» **EXERCISE OBJECTIVE**: Output each entry exactly; skip nothing.

» **RECORDS TO PROCESS**:
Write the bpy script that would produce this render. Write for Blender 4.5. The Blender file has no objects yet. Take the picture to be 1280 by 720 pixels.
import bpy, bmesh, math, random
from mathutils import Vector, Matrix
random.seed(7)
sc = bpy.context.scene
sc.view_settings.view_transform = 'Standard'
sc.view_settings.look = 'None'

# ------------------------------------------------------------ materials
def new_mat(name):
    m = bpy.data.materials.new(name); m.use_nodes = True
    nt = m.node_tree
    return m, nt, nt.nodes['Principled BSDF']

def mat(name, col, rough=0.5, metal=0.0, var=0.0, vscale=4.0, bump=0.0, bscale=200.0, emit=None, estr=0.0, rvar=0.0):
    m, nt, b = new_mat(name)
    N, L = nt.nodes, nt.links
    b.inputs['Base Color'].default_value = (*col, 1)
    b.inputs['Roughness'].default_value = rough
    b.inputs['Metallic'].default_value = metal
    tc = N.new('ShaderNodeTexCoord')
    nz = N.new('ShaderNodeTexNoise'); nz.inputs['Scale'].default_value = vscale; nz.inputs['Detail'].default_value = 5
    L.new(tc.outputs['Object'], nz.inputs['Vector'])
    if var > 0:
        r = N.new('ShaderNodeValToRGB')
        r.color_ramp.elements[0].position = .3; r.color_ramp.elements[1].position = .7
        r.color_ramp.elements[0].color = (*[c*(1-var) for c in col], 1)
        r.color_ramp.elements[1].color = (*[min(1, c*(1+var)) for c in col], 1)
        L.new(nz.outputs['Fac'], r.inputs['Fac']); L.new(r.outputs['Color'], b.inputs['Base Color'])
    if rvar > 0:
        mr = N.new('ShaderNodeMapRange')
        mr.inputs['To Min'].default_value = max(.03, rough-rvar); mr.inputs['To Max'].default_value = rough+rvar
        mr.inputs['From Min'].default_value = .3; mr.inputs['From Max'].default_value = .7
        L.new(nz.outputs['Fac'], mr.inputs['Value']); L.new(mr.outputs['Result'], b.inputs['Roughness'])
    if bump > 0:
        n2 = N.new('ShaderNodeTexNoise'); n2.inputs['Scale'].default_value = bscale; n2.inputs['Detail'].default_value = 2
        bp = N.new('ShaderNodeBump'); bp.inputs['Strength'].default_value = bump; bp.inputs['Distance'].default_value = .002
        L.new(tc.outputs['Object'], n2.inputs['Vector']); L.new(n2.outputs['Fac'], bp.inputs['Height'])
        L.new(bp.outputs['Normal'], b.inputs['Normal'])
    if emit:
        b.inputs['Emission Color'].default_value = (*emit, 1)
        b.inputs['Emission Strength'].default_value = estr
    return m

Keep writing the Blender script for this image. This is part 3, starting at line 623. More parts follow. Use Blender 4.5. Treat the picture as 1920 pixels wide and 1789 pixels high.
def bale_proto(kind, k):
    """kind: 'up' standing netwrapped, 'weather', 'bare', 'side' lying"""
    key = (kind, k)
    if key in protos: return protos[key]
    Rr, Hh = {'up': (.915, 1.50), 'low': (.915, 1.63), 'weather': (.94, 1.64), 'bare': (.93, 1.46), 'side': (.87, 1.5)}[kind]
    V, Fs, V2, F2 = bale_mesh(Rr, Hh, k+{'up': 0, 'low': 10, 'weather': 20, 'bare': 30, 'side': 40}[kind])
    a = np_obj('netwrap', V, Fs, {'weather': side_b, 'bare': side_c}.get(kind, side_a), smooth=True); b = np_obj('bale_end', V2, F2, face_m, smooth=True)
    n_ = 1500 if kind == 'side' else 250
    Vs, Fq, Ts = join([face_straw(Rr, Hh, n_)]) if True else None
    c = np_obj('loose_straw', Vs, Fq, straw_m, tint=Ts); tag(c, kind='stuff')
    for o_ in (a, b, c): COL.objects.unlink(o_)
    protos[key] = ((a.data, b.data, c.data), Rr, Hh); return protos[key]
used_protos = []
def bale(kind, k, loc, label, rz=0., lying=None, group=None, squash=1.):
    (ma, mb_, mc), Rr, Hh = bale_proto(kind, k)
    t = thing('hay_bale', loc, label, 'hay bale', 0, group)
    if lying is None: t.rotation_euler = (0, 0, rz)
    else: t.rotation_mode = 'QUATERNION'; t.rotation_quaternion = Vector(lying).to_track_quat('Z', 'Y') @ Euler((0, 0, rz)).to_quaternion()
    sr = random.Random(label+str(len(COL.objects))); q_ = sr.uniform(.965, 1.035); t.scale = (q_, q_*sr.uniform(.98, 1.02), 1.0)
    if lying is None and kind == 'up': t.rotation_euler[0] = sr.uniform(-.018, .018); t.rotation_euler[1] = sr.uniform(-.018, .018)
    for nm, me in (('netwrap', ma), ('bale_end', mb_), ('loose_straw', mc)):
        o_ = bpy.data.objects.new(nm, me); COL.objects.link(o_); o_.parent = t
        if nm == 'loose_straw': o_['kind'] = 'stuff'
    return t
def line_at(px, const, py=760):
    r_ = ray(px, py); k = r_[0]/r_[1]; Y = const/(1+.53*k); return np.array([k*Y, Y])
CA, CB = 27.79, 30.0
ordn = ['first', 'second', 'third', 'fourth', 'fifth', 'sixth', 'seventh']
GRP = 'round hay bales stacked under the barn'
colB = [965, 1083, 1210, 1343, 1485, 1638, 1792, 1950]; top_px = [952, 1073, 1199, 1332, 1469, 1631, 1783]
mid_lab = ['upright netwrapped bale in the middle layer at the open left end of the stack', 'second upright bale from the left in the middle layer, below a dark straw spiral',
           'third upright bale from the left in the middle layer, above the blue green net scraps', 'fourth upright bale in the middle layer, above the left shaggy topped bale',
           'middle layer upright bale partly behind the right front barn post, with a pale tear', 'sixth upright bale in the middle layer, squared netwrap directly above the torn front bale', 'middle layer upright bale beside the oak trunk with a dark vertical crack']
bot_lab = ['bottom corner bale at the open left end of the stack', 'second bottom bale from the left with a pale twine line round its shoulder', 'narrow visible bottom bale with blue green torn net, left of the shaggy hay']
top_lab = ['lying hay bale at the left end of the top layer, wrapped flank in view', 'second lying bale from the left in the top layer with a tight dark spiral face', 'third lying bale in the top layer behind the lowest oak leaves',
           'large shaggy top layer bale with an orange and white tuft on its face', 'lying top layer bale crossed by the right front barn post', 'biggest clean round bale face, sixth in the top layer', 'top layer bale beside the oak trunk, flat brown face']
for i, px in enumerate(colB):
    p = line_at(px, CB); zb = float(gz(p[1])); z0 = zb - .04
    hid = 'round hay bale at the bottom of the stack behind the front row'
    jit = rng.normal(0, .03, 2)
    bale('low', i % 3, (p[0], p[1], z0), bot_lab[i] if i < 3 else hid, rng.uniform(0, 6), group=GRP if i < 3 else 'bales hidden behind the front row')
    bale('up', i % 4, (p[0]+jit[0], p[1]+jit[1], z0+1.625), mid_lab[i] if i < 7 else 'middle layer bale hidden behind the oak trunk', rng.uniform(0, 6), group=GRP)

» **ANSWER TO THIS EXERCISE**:
Write the bpy script that would produce this render. Write for Blender 4.5. The Blender file has no objects yet. Take the picture to be 1280 by 720 pixels.
import bpy, bmesh, math, random
from mathutils import Vector, Matrix
random.seed(7)
sc = bpy.context.scene
sc.view_settings.view_transform = 'Standard'
sc.view_settings.look = 'None'

# ------------------------------------------------------------ materials
def new_mat(name):
    m = bpy.data.materials.new(name); m.use_nodes = True
    nt = m.node_tree
    return m, nt, nt.nodes['Principled BSDF']

def mat(name, col, rough=0.5, metal=0.0, var=0.0, vscale=4.0, bump=0.0, bscale=200.0, emit=None, estr=0.0, rvar=0.0):
    m, nt, b = new_mat(name)
    N, L = nt.nodes, nt.links
    b.inputs['Base Color'].default_value = (*col, 1)
    b.inputs['Roughness'].default_value = rough
    b.inputs['Metallic'].default_value = metal
    tc = N.new('ShaderNodeTexCoord')
    nz = N.new('ShaderNodeTexNoise'); nz.inputs['Scale'].default_value = vscale; nz.inputs['Detail'].default_value = 5
    L.new(tc.outputs['Object'], nz.inputs['Vector'])
    if var > 0:
        r = N.new('ShaderNodeValToRGB')
        r.color_ramp.elements[0].position = .3; r.color_ramp.elements[1].position = .7
        r.color_ramp.elements[0].color = (*[c*(1-var) for c in col], 1)
        r.color_ramp.elements[1].color = (*[min(1, c*(1+var)) for c in col], 1)
        L.new(nz.outputs['Fac'], r.inputs['Fac']); L.new(r.outputs['Color'], b.inputs['Base Color'])
    if rvar > 0:
        mr = N.new('ShaderNodeMapRange')
        mr.inputs['To Min'].default_value = max(.03, rough-rvar); mr.inputs['To Max'].default_value = rough+rvar
        mr.inputs['From Min'].default_value = .3; mr.inputs['From Max'].default_value = .7
        L.new(nz.outputs['Fac'], mr.inputs['Value']); L.new(mr.outputs['Result'], b.inputs['Roughness'])
    if bump > 0:
        n2 = N.new('ShaderNodeTexNoise'); n2.inputs['Scale'].default_value = bscale; n2.inputs['Detail'].default_value = 2
        bp = N.new('ShaderNodeBump'); bp.inputs['Strength'].default_value = bump; bp.inputs['Distance'].default_value = .002
        L.new(tc.outputs['Object'], n2.inputs['Vector']); L.new(n2.outputs['Fac'], bp.inputs['Height'])
        L.new(bp.outputs['Normal'], b.inputs['Normal'])
    if emit:
        b.inputs['Emission Color'].default_value = (*emit, 1)
        b.inputs['Emission Strength'].default_value = estr
    return m

Keep writing the Blender script for this image. This is part 3, starting at line 623. More parts follow. Use Blender 4.5. Treat the picture as 1920 pixels wide and 1789 pixels high.
def bale_proto(kind, k):
    """kind: 'up' standing netwrapped, 'weather', 'bare', 'side' lying"""
    key = (kind, k)
    if key in protos: return protos[key]
    Rr, Hh = {'up': (.915, 1.50), 'low': (.915, 1.63), 'weather': (.94, 1.64), 'bare': (.93, 1.46), 'side': (.87, 1.5)}[kind]
    V, Fs, V2, F2 = bale_mesh(Rr, Hh, k+{'up': 0, 'low': 10, 'weather': 20, 'bare': 30, 'side': 40}[kind])
    a = np_obj('netwrap', V, Fs, {'weather': side_b, 'bare': side_c}.get(kind, side_a), smooth=True); b = np_obj('bale_end', V2, F2, face_m, smooth=True)
    n_ = 1500 if kind == 'side' else 250
    Vs, Fq, Ts = join([face_straw(Rr, Hh, n_)]) if True else None
    c = np_obj('loose_straw', Vs, Fq, straw_m, tint=Ts); tag(c, kind='stuff')
    for o_ in (a, b, c): COL.objects.unlink(o_)
    protos[key] = ((a.data, b.data, c.data), Rr, Hh); return protos[key]
used_protos = []
def bale(kind, k, loc, label, rz=0., lying=None, group=None, squash=1.):
    (ma, mb_, mc), Rr, Hh = bale_proto(kind, k)
    t = thing('hay_bale', loc, label, 'hay bale', 0, group)
    if lying is None: t.rotation_euler = (0, 0, rz)
    else: t.rotation_mode = 'QUATERNION'; t.rotation_quaternion = Vector(lying).to_track_quat('Z', 'Y') @ Euler((0, 0, rz)).to_quaternion()
    sr = random.Random(label+str(len(COL.objects))); q_ = sr.uniform(.965, 1.035); t.scale = (q_, q_*sr.uniform(.98, 1.02), 1.0)
    if lying is None and kind == 'up': t.rotation_euler[0] = sr.uniform(-.018, .018); t.rotation_euler[1] = sr.uniform(-.018, .018)
    for nm, me in (('netwrap', ma), ('bale_end', mb_), ('loose_straw', mc)):
        o_ = bpy.data.objects.new(nm, me); COL.objects.link(o_); o_.parent = t
        if nm == 'loose_straw': o_['kind'] = 'stuff'
    return t
def line_at(px, const, py=760):
    r_ = ray(px, py); k = r_[0]/r_[1]; Y = const/(1+.53*k); return np.array([k*Y, Y])
CA, CB = 27.79, 30.0
ordn = ['first', 'second', 'third', 'fourth', 'fifth', 'sixth', 'seventh']
GRP = 'round hay bales stacked under the barn'
colB = [965, 1083, 1210, 1343, 1485, 1638, 1792, 1950]; top_px = [952, 1073, 1199, 1332, 1469, 1631, 1783]
mid_lab = ['upright netwrapped bale in the middle layer at the open left end of the stack', 'second upright bale from the left in the middle layer, below a dark straw spiral',
           'third upright bale from the left in the middle layer, above the blue green net scraps', 'fourth upright bale in the middle layer, above the left shaggy topped bale',
           'middle layer upright bale partly behind the right front barn post, with a pale tear', 'sixth upright bale in the middle layer, squared netwrap directly above the torn front bale', 'middle layer upright bale beside the oak trunk with a dark vertical crack']
bot_lab = ['bottom corner bale at the open left end of the stack', 'second bottom bale from the left with a pale twine line round its shoulder', 'narrow visible bottom bale with blue green torn net, left of the shaggy hay']
top_lab = ['lying hay bale at the left end of the top layer, wrapped flank in view', 'second lying bale from the left in the top layer with a tight dark spiral face', 'third lying bale in the top layer behind the lowest oak leaves',
           'large shaggy top layer bale with an orange and white tuft on its face', 'lying top layer bale crossed by the right front barn post', 'biggest clean round bale face, sixth in the top layer', 'top layer bale beside the oak trunk, flat brown face']
for i, px in enumerate(colB):
    p = line_at(px, CB); zb = float(gz(p[1])); z0 = zb - .04
    hid = 'round hay bale at the bottom of the stack behind the front row'
    jit = rng.normal(0, .03, 2)
    bale('low', i % 3, (p[0], p[1], z0), bot_lab[i] if i < 3 else hid, rng.uniform(0, 6), group=GRP if i < 3 else 'bales hidden behind the front row')
    bale('up', i % 4, (p[0]+jit[0], p[1]+jit[1], z0+1.625), mid_lab[i] if i < 7 else 'middle layer bale hidden behind the oak trunk', rng.uniform(0, 6), group=GRP)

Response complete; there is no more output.